Nor was Bush aware of similar warnings urgently being sounded by the military's top strategic analysts. I have learned that a monograph, "Reconstructing Iraq," by the U.S. Army War College's Strategic Studies Institute, predicting in detail "possible severe security difficulties" and conflicts among Iraqis that U.S. forces "can barely comprehend," was suppressed by the Pentagon neocons, and only released to U.S. Central Command after Sen. Joseph Biden, ranking Democrat on the Foreign Relations Committee, directly intervened. By then, the problems foreseen were already overwhelming Iraq.

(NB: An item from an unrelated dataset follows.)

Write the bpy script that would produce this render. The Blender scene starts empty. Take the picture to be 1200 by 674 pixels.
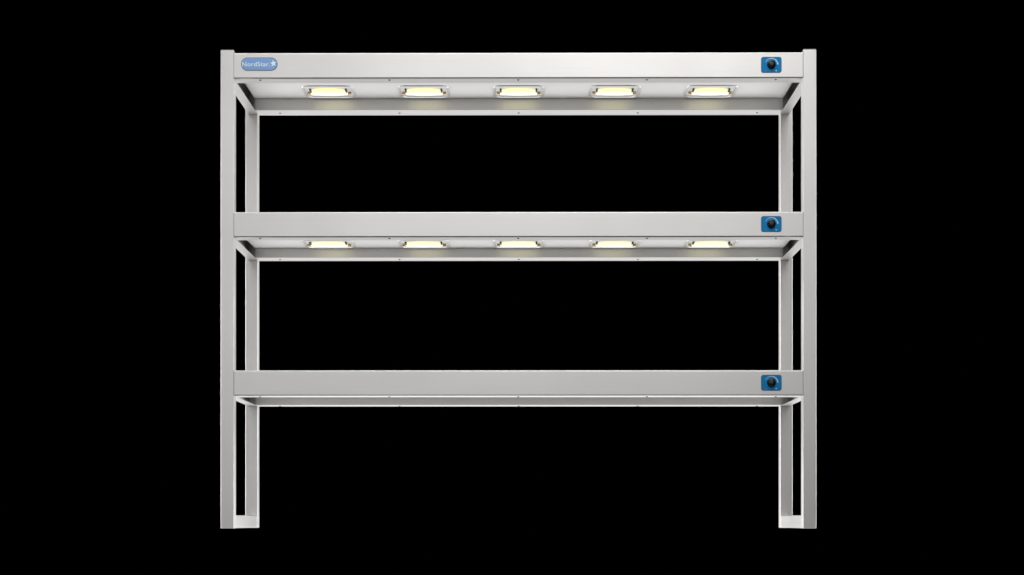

A revolt within the military against Bush is brewing. Many in the military's strategic echelon share the same feelings of being ignored and ill-treated by the administration that senior intelligence officers voice in private. "The Pentagon began with fantasy assumptions on Iraq and worked back," one of them remarked to me. Reflecting the developing consensus at that level, the Army War College has just issued a new monograph in which a senior Army strategist accuses the Bush administration of seeking to win "quickly and on the cheap" while having "either misunderstood or, worse, wished away" the predicted problems.
As the iconic image of the "war president" has tattered, another picture has emerged. Bush appears as a passive manager who enjoys sitting atop a hierarchical structure, unwilling and unable to do the hard work that a real manager has to do in order to run the largest enterprise in the world. He does not seem to absorb data unless it is presented to him in simple, crystal-clear fashion by people whose judgment he trusts. He is receptive to information that agrees with his point of view rather than information that challenges it. This therefore leads to enormous power on the part of the trusted interlocutors, who know and bolster his predilections. Thus Rice fulfills Bush's idea of the national security advisor as the comforting briefer.
At his press conference, Bush was a confusion of absolute confidence and panic. He jumbled facts and conflated threats, redoubling the vehemence of his incoherence at every mildly skeptical question. Whenever he could, he drove himself back to the safety of 9/11 -- and then disclaimed responsibility. He attempted to create a false political dichotomy between "retreat" and his own vague and evolving position on Iraq, which now appears to follow Sen. John Kerry's of granting more authority to the U.N. and bringing in NATO.
The ultimate revelation was Bush's vision of a divinely inspired apocalyptic struggle in which he is the leader of a crusade bringing the Lord's "gift." "I also have this belief, strong belief that freedom is not this country's gift to the world. Freedom is the Almighty's gift to every man and woman in this world. And as the greatest power on the face of the earth we have an obligation to help the spread of freedom." But religious war is not part of official U.S. military doctrine.